● Aim
The listing below should be written out exactly; please include all of it.

● Recorded data
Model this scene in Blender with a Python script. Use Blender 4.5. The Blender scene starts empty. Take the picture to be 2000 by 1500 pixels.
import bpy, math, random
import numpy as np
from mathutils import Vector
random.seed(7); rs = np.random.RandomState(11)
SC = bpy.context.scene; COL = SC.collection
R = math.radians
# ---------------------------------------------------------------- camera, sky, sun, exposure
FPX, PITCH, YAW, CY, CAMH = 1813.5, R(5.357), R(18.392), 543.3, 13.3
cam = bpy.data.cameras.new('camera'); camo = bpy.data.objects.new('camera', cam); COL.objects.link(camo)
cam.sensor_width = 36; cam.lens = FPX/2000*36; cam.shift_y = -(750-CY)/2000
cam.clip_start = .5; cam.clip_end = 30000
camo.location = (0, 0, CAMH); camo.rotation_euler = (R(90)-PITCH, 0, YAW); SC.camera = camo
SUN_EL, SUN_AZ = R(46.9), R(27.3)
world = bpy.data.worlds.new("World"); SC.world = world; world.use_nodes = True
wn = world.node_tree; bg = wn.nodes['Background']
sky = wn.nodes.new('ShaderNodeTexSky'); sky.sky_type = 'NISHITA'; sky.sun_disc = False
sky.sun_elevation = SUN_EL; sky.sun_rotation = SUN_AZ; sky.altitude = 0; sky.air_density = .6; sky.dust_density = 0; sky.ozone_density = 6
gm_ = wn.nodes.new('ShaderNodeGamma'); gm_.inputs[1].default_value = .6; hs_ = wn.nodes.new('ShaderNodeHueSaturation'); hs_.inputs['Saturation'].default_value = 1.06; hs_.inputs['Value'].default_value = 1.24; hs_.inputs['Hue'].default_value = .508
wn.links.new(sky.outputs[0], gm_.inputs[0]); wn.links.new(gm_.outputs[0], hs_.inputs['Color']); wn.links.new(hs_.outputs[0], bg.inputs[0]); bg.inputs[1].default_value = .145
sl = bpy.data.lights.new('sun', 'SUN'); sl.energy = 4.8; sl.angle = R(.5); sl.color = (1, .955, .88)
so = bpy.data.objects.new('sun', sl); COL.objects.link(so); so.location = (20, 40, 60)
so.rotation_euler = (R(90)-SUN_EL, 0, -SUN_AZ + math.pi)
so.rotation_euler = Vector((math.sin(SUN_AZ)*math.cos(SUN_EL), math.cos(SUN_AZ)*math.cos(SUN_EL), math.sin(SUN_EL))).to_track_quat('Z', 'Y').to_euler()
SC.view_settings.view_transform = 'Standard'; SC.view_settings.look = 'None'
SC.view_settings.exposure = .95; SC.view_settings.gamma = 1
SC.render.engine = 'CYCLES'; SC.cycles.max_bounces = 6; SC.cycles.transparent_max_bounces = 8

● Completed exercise
Model this scene in Blender with a Python script. Use Blender 4.5. The Blender scene starts empty. Take the picture to be 2000 by 1500 pixels.
import bpy, math, random
import numpy as np
from mathutils import Vector
random.seed(7); rs = np.random.RandomState(11)
SC = bpy.context.scene; COL = SC.collection
R = math.radians
# ---------------------------------------------------------------- camera, sky, sun, exposure
FPX, PITCH, YAW, CY, CAMH = 1813.5, R(5.357), R(18.392), 543.3, 13.3
cam = bpy.data.cameras.new('camera'); camo = bpy.data.objects.new('camera', cam); COL.objects.link(camo)
cam.sensor_width = 36; cam.lens = FPX/2000*36; cam.shift_y = -(750-CY)/2000
cam.clip_start = .5; cam.clip_end = 30000
camo.location = (0, 0, CAMH); camo.rotation_euler = (R(90)-PITCH, 0, YAW); SC.camera = camo
SUN_EL, SUN_AZ = R(46.9), R(27.3)
world = bpy.data.worlds.new("World"); SC.world = world; world.use_nodes = True
wn = world.node_tree; bg = wn.nodes['Background']
sky = wn.nodes.new('ShaderNodeTexSky'); sky.sky_type = 'NISHITA'; sky.sun_disc = False
sky.sun_elevation = SUN_EL; sky.sun_rotation = SUN_AZ; sky.altitude = 0; sky.air_density = .6; sky.dust_density = 0; sky.ozone_density = 6
gm_ = wn.nodes.new('ShaderNodeGamma'); gm_.inputs[1].default_value = .6; hs_ = wn.nodes.new('ShaderNodeHueSaturation'); hs_.inputs['Saturation'].default_value = 1.06; hs_.inputs['Value'].default_value = 1.24; hs_.inputs['Hue'].default_value = .508
wn.links.new(sky.outputs[0], gm_.inputs[0]); wn.links.new(gm_.outputs[0], hs_.inputs['Color']); wn.links.new(hs_.outputs[0], bg.inputs[0]); bg.inputs[1].default_value = .145
sl = bpy.data.lights.new('sun', 'SUN'); sl.energy = 4.8; sl.angle = R(.5); sl.color = (1, .955, .88)
so = bpy.data.objects.new('sun', sl); COL.objects.link(so); so.location = (20, 40, 60)
so.rotation_euler = (R(90)-SUN_EL, 0, -SUN_AZ + math.pi)
so.rotation_euler = Vector((math.sin(SUN_AZ)*math.cos(SUN_EL), math.cos(SUN_AZ)*math.cos(SUN_EL), math.sin(SUN_EL))).to_track_quat('Z', 'Y').to_euler()
SC.view_settings.view_transform = 'Standard'; SC.view_settings.look = 'None'
SC.view_settings.exposure = .95; SC.view_settings.gamma = 1
SC.render.engine = 'CYCLES'; SC.cycles.max_bounces = 6; SC.cycles.transparent_max_bounces = 8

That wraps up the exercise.